* **Dataset excerpt**:

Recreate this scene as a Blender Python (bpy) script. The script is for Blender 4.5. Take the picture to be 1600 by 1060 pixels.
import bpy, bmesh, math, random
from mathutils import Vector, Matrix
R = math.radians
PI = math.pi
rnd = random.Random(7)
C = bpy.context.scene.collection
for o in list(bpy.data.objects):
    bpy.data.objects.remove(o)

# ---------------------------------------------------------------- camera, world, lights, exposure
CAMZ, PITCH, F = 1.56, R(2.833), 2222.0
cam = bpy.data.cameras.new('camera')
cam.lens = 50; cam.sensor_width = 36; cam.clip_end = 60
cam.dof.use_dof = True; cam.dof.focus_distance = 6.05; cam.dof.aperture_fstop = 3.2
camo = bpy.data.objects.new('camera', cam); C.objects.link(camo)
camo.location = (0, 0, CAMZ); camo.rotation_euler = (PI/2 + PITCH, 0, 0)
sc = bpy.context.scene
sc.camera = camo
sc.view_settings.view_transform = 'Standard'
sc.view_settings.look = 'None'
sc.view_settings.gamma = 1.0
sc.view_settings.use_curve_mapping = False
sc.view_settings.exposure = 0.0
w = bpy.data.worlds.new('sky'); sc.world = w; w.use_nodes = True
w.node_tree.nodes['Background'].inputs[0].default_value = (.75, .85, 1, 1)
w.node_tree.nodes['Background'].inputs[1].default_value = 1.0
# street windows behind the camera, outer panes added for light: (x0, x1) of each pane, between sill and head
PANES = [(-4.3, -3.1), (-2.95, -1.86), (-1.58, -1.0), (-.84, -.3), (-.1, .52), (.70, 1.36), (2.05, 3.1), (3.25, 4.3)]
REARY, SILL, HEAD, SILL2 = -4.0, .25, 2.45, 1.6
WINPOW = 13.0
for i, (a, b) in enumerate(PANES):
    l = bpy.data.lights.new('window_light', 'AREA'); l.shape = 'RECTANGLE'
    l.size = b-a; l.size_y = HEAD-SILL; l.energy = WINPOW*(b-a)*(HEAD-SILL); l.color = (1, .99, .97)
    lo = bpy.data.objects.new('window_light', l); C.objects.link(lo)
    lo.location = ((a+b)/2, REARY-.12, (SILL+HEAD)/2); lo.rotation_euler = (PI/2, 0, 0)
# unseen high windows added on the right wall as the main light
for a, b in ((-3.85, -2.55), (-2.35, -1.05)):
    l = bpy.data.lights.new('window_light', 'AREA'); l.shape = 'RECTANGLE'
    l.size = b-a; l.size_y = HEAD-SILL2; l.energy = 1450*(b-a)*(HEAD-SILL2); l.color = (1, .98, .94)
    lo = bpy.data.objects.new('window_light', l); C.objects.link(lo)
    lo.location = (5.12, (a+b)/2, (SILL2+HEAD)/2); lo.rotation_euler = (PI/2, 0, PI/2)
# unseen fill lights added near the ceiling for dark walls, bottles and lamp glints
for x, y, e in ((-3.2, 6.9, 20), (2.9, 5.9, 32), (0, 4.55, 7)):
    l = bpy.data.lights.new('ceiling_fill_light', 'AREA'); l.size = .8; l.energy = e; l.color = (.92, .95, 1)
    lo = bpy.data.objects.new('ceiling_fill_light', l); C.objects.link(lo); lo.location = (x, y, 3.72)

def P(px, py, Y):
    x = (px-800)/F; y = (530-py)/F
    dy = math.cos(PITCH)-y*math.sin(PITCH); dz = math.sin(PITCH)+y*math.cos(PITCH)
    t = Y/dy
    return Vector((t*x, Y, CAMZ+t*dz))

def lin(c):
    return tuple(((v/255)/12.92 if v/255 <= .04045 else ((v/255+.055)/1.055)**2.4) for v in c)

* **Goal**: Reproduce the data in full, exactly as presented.

* **Task answer**:
Recreate this scene as a Blender Python (bpy) script. The script is for Blender 4.5. Take the picture to be 1600 by 1060 pixels.
import bpy, bmesh, math, random
from mathutils import Vector, Matrix
R = math.radians
PI = math.pi
rnd = random.Random(7)
C = bpy.context.scene.collection
for o in list(bpy.data.objects):
    bpy.data.objects.remove(o)

# ---------------------------------------------------------------- camera, world, lights, exposure
CAMZ, PITCH, F = 1.56, R(2.833), 2222.0
cam = bpy.data.cameras.new('camera')
cam.lens = 50; cam.sensor_width = 36; cam.clip_end = 60
cam.dof.use_dof = True; cam.dof.focus_distance = 6.05; cam.dof.aperture_fstop = 3.2
camo = bpy.data.objects.new('camera', cam); C.objects.link(camo)
camo.location = (0, 0, CAMZ); camo.rotation_euler = (PI/2 + PITCH, 0, 0)
sc = bpy.context.scene
sc.camera = camo
sc.view_settings.view_transform = 'Standard'
sc.view_settings.look = 'None'
sc.view_settings.gamma = 1.0
sc.view_settings.use_curve_mapping = False
sc.view_settings.exposure = 0.0
w = bpy.data.worlds.new('sky'); sc.world = w; w.use_nodes = True
w.node_tree.nodes['Background'].inputs[0].default_value = (.75, .85, 1, 1)
w.node_tree.nodes['Background'].inputs[1].default_value = 1.0
# street windows behind the camera, outer panes added for light: (x0, x1) of each pane, between sill and head
PANES = [(-4.3, -3.1), (-2.95, -1.86), (-1.58, -1.0), (-.84, -.3), (-.1, .52), (.70, 1.36), (2.05, 3.1), (3.25, 4.3)]
REARY, SILL, HEAD, SILL2 = -4.0, .25, 2.45, 1.6
WINPOW = 13.0
for i, (a, b) in enumerate(PANES):
    l = bpy.data.lights.new('window_light', 'AREA'); l.shape = 'RECTANGLE'
    l.size = b-a; l.size_y = HEAD-SILL; l.energy = WINPOW*(b-a)*(HEAD-SILL); l.color = (1, .99, .97)
    lo = bpy.data.objects.new('window_light', l); C.objects.link(lo)
    lo.location = ((a+b)/2, REARY-.12, (SILL+HEAD)/2); lo.rotation_euler = (PI/2, 0, 0)
# unseen high windows added on the right wall as the main light
for a, b in ((-3.85, -2.55), (-2.35, -1.05)):
    l = bpy.data.lights.new('window_light', 'AREA'); l.shape = 'RECTANGLE'
    l.size = b-a; l.size_y = HEAD-SILL2; l.energy = 1450*(b-a)*(HEAD-SILL2); l.color = (1, .98, .94)
    lo = bpy.data.objects.new('window_light', l); C.objects.link(lo)
    lo.location = (5.12, (a+b)/2, (SILL2+HEAD)/2); lo.rotation_euler = (PI/2, 0, PI/2)
# unseen fill lights added near the ceiling for dark walls, bottles and lamp glints
for x, y, e in ((-3.2, 6.9, 20), (2.9, 5.9, 32), (0, 4.55, 7)):
    l = bpy.data.lights.new('ceiling_fill_light', 'AREA'); l.size = .8; l.energy = e; l.color = (.92, .95, 1)
    lo = bpy.data.objects.new('ceiling_fill_light', l); C.objects.link(lo); lo.location = (x, y, 3.72)

def P(px, py, Y):
    x = (px-800)/F; y = (530-py)/F
    dy = math.cos(PITCH)-y*math.sin(PITCH); dz = math.sin(PITCH)+y*math.cos(PITCH)
    t = Y/dy
    return Vector((t*x, Y, CAMZ+t*dz))

def lin(c):
    return tuple(((v/255)/12.92 if v/255 <= .04045 else ((v/255+.055)/1.055)**2.4) for v in c)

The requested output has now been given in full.